• Exercise goal:
From the listing, collect all lines containing the word "scene".

----- Provided material

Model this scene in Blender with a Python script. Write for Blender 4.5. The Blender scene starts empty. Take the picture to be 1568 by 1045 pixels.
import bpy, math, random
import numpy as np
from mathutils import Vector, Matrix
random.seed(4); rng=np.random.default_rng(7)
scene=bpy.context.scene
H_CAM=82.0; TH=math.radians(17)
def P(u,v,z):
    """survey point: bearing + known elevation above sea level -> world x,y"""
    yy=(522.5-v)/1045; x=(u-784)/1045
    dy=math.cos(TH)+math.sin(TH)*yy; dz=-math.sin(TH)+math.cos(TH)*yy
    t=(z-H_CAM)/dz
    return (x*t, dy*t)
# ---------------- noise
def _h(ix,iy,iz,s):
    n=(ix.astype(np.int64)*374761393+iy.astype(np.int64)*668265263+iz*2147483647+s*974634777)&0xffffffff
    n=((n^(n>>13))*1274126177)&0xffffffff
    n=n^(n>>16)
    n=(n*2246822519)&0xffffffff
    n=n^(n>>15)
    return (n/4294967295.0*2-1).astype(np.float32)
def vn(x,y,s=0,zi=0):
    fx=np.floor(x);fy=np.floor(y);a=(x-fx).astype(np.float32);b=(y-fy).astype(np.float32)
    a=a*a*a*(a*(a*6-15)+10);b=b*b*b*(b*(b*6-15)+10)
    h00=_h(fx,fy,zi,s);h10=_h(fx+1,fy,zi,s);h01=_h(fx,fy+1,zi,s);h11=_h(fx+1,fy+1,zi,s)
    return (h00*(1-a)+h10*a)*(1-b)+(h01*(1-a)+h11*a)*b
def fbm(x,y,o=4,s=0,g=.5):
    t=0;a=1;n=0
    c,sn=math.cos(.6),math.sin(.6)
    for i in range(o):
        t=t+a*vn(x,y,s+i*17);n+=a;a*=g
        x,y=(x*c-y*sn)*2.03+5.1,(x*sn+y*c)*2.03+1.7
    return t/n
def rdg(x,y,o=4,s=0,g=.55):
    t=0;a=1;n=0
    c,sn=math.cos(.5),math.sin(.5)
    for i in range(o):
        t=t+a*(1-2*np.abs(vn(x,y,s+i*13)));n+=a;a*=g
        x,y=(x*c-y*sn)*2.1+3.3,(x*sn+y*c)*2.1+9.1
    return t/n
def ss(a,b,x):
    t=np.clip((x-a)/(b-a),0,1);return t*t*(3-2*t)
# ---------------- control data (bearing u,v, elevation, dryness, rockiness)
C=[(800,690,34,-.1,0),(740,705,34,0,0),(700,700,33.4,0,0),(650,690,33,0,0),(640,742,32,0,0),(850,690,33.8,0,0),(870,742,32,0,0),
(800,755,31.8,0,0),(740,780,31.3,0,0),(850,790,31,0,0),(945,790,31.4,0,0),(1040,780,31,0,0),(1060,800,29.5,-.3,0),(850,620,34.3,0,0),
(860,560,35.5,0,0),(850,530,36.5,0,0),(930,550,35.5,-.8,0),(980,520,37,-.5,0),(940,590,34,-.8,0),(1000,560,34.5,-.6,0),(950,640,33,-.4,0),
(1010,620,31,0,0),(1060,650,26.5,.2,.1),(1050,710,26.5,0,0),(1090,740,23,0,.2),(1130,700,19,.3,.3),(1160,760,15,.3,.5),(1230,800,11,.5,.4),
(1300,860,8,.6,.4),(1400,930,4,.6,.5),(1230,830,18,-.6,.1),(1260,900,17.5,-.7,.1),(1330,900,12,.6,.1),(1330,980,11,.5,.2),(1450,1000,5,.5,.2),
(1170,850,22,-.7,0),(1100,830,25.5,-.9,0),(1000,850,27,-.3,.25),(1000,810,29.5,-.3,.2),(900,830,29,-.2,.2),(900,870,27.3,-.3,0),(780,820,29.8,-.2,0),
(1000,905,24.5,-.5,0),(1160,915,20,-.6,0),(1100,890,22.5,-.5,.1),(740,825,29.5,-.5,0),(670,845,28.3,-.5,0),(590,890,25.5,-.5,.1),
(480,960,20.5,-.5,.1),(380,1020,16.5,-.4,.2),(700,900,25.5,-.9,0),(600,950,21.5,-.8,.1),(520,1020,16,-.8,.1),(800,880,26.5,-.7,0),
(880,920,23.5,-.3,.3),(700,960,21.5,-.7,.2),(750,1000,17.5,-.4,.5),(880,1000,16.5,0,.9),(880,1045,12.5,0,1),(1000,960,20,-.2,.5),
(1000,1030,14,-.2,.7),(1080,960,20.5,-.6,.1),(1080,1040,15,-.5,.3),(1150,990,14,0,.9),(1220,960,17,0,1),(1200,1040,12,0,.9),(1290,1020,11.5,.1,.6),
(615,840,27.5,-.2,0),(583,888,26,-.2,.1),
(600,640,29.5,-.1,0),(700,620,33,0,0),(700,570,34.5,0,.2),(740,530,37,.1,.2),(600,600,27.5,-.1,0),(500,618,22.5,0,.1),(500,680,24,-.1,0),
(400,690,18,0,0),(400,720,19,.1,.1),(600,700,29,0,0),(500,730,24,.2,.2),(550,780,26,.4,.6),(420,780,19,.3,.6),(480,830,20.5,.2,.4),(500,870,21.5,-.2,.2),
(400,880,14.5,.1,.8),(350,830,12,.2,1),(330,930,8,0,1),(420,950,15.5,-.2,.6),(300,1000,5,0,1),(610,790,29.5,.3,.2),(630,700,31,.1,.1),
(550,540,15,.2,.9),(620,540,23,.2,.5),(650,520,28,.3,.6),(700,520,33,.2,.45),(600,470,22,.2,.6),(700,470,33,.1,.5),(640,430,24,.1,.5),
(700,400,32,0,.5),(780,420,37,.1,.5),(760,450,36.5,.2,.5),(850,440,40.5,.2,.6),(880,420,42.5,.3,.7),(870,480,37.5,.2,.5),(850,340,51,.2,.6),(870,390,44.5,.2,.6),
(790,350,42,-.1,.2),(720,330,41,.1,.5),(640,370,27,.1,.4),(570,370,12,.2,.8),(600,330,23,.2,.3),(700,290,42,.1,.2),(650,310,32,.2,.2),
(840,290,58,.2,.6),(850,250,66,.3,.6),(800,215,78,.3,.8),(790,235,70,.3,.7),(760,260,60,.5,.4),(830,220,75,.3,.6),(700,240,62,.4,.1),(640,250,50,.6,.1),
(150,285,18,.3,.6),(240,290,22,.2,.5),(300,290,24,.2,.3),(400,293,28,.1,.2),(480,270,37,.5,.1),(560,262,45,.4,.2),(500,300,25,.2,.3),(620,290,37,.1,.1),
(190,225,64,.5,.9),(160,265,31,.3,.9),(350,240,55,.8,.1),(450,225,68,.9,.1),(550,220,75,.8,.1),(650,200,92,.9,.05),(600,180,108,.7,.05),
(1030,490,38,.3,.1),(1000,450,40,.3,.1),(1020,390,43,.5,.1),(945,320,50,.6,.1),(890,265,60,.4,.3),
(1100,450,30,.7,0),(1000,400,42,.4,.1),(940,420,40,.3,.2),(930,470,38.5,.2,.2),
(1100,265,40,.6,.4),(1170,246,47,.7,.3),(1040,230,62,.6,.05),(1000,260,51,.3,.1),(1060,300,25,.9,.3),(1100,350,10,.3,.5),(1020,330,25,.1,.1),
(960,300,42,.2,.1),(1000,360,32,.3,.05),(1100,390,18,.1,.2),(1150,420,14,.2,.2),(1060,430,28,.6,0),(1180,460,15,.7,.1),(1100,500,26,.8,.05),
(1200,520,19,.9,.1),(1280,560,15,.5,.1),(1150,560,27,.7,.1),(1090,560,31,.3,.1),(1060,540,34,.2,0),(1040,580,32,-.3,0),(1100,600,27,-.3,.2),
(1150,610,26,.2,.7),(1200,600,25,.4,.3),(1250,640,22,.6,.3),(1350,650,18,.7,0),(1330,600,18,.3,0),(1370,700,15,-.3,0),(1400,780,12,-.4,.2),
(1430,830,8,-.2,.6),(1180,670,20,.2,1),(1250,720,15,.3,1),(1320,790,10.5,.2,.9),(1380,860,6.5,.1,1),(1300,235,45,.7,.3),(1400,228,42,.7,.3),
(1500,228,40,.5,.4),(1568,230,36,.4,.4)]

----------

• Solution to this problem:
Model this scene in Blender with a Python script. Write for Blender 4.5. The Blender scene starts empty. Take the picture to be 1568 by 1045 pixels.
scene=bpy.context.scene